Em Portugal, dependendo das características do caso, os episódios de discriminação étnica e racial podem ser tipificados como crime ou a chamada contraordenação, um delito mais brando. É desta maneira que a maioria reportada acaba classificada –tendo, portanto, punições mais leves. Esses episódios são analisados pela CICDR, que tem autonomia e poderes para tomar decisões.
“A CICDR tem a competência de decidir e aplicar coimas [multas] e sanções acessórias no âmbito dos processos contraordenacionais. Mas tais decisões podem ser sempre objeto de recurso para os tribunais. Numas vezes são, noutras não”, explica Pedro Barosa, sócio da Abreu Advogados. Em 2021, a Comissão proferiu apenas duas condenações, sendo uma multa e uma admoestação (espécie de advertência pública).
Um levantamento do projeto Combat, do Centro de Estudos Sociais (CES) da Universidade de Coimbra, analisou dados de discriminação entre 2006 e 2016 e indicou que cerca de 80% dos processos instaurados pela Comissão pela Igualdade e Contra a Discriminação Racial acabam arquivados. Houve condenação em 7,5% dos casos. No entanto, quando são considerados também os recursos que anularam ou impugnaram essas decisões, as condenações caem para 5,8%.
Na avaliação de José Falcão, dirigente da ONG SOS Racismo, as poucas condenações em Portugal fazem com que, na prática, haja impunidade para o crime de racismo no país. “A lei não ajuda absolutamente em nada a combater a discriminação racial. Essa lei, do jeito que está, não serve para nada”, afirma, citando como exemplo o caso do deputado André Ventura, líder do partido de ultradireita Chega.
O parlamentar foi multado EUR 3.770 pela CICDR devido a comentários considerados discriminatórios à etnia cigana feitos em uma página no Facebook, mas a condenação foi posteriormente anulada na Justiça.
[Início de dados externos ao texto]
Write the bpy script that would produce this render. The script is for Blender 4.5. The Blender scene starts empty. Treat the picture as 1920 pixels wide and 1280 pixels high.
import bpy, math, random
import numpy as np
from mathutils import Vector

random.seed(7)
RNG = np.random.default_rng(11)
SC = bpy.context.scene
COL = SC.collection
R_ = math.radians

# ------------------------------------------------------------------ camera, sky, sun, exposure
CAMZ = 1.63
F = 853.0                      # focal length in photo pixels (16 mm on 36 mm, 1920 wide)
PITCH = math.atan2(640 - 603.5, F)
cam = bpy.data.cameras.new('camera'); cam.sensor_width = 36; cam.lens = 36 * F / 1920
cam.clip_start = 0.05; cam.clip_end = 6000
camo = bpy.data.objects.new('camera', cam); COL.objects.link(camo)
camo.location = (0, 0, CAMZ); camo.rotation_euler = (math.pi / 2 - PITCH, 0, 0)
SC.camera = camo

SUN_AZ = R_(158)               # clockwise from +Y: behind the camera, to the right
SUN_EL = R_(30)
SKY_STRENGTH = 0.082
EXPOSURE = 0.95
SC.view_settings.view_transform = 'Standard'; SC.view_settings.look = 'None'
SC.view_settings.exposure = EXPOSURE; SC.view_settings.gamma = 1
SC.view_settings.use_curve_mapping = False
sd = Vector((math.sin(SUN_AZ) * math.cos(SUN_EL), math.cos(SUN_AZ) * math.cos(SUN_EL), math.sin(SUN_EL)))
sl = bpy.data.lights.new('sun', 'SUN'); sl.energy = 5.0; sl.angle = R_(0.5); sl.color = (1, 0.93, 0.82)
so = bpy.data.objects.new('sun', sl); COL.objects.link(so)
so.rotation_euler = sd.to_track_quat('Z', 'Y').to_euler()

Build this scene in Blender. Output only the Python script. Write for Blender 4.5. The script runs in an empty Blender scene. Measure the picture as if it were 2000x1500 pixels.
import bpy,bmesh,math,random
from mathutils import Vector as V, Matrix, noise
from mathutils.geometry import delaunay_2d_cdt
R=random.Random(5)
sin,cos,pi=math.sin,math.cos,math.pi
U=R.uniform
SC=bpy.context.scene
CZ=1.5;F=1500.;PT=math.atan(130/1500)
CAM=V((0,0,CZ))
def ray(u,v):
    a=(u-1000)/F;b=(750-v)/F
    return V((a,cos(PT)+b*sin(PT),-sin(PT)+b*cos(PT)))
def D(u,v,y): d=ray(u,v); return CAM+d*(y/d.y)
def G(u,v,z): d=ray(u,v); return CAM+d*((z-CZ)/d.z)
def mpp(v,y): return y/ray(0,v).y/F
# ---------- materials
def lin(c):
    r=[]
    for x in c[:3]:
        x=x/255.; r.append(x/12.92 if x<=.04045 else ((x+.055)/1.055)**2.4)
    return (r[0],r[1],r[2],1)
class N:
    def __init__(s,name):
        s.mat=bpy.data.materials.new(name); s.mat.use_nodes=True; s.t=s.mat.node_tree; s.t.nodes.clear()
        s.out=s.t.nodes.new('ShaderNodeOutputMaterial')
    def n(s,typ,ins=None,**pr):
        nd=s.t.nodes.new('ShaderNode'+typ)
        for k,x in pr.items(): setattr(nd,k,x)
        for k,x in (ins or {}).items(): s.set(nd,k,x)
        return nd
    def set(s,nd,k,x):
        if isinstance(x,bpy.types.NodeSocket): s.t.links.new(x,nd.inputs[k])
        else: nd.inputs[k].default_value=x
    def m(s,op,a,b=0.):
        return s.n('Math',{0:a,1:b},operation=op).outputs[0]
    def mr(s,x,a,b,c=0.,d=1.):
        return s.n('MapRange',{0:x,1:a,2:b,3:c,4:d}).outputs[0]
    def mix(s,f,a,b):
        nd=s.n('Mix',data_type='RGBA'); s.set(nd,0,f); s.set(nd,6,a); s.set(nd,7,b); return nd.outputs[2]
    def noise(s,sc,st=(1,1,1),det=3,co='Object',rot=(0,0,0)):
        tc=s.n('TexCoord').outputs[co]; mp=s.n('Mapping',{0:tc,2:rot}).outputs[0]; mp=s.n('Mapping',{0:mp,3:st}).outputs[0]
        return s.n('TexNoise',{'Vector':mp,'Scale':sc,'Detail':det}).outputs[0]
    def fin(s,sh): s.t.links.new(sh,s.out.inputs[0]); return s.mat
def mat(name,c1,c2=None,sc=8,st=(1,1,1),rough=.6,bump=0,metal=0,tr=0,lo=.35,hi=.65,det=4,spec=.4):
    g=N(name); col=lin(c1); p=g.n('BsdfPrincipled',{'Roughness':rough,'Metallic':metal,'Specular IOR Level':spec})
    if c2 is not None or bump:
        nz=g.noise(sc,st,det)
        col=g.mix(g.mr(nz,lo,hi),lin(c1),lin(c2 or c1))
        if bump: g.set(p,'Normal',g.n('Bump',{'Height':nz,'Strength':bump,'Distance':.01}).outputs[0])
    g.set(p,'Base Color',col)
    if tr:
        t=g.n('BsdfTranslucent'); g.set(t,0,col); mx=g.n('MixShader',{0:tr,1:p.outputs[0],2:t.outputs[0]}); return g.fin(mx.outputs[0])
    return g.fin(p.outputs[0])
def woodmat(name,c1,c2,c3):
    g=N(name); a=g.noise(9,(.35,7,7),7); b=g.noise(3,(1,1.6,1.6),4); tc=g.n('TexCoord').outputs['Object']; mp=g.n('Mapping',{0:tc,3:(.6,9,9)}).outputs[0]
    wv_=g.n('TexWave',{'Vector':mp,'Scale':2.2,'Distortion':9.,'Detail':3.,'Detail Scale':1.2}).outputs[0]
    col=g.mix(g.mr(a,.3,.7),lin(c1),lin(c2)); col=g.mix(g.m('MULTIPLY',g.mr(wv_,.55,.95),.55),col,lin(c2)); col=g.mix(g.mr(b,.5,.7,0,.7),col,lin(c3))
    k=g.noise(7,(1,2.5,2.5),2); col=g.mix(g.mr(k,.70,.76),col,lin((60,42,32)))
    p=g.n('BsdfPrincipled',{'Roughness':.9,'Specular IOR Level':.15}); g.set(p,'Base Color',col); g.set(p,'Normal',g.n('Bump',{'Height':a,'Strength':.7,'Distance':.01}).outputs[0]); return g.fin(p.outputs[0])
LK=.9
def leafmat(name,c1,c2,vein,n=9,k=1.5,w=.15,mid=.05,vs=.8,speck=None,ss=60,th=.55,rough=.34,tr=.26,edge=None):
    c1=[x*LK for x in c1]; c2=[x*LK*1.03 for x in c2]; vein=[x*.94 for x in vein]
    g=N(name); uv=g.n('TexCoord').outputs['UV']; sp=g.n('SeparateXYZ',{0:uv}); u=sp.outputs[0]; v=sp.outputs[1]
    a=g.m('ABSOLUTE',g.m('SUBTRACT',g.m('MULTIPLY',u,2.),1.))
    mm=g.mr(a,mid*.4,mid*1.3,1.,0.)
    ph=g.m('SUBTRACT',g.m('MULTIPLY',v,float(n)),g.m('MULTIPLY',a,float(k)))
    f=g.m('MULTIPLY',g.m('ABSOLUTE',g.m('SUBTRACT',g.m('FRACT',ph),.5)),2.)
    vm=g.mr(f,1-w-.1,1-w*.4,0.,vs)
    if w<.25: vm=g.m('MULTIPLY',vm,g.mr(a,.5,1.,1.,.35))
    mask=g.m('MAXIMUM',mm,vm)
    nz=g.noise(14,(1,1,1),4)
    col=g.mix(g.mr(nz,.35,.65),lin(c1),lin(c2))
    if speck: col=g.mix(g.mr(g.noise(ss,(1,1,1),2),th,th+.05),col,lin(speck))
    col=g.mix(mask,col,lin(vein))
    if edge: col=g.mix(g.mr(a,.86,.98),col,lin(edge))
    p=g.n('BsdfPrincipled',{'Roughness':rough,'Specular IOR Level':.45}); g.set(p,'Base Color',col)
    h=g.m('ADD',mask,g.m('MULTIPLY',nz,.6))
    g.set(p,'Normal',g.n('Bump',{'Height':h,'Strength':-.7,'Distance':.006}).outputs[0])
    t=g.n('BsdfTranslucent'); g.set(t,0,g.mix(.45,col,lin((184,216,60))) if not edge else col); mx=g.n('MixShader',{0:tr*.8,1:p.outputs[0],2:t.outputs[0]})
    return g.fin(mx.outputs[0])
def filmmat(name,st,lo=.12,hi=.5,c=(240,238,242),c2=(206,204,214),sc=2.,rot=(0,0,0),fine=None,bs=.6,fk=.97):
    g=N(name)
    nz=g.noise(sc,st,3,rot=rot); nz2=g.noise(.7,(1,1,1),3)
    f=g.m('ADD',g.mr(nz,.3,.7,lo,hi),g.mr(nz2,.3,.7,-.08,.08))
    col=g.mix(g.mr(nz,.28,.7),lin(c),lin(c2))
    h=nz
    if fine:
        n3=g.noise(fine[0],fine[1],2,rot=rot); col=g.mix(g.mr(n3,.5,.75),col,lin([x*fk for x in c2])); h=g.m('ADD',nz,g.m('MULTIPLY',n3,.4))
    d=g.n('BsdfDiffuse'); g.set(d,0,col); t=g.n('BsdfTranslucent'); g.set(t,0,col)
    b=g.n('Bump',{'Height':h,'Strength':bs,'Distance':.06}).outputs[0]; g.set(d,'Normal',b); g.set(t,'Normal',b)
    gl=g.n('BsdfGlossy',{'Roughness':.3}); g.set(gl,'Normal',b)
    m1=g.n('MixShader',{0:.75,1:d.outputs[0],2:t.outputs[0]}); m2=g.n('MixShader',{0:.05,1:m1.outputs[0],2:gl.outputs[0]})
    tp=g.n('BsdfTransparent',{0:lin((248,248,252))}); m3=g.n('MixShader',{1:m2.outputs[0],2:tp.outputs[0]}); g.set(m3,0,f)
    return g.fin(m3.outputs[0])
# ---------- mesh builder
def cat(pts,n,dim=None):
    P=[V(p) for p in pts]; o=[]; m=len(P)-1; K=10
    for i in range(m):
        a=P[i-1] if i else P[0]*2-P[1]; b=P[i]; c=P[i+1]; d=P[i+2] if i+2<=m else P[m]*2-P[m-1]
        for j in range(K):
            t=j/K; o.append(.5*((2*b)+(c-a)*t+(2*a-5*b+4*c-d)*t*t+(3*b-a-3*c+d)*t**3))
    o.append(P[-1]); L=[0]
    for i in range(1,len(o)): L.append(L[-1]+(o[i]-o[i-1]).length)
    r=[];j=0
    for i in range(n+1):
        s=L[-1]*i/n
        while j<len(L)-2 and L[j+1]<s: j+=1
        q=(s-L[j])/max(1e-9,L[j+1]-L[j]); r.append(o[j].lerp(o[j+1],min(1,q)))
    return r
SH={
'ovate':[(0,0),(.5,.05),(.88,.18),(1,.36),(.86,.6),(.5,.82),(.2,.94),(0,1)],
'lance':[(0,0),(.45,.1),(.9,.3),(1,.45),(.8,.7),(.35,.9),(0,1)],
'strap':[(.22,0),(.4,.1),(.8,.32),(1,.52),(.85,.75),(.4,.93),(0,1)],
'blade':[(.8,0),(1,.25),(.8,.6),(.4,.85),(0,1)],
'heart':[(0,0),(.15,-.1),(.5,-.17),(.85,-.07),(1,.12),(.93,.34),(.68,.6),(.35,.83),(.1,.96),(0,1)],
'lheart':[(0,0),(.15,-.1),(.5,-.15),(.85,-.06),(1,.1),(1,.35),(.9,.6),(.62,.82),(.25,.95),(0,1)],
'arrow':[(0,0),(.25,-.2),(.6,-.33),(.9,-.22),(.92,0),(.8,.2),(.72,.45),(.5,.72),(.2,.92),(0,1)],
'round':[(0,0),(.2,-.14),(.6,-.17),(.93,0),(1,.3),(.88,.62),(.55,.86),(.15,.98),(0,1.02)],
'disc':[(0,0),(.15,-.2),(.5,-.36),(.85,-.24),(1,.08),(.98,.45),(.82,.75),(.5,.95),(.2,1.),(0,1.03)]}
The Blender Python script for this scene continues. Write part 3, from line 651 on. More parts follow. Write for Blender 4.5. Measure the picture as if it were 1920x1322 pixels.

Para Falcão, as dificuldades para denunciar os episódios de discriminação muitas vezes começam nas delegacias, quando ainda é comum que a polícia desencoraje os queixosos.
Em entrevista ao jornal Folha de S.Paulo em julho, a ministra dos Assuntos Parlamentares, Ana Catarina Mendes, afirmou que o governo português acompanha as denúncias que já indicavam um aumento nos casos de discriminação, mas destacou que o crescimento também está relacionado à maior sensibilização dos migrantes para o tema, o que acaba se refletindo em mais denúncias.
Presidente da Casa do Brasil em Lisboa, ONG que presta assistência à comunidade brasileira, a psicóloga Cyntia de Paula também tem a percepção de que os imigrantes estão cada vez mais atentos. “Temos recebido mais relatos [de discriminação], mas acho que também se criou um movimento maior de denúncia”, afirmou.
Nesse sentido, além do crescimento da discussão racial em diversas partes, as próprias características da nova onda de migração brasileira para Portugal podem estar contribuindo para a maior disposição de discutir abertamente as queixas de discriminação. Esse grupo, de caráter mais engajado e que inclui muitos estudantes, profissionais liberais e empresários, formou grupos e associações e têm usado as redes sociais para chamar a atenção para o tema.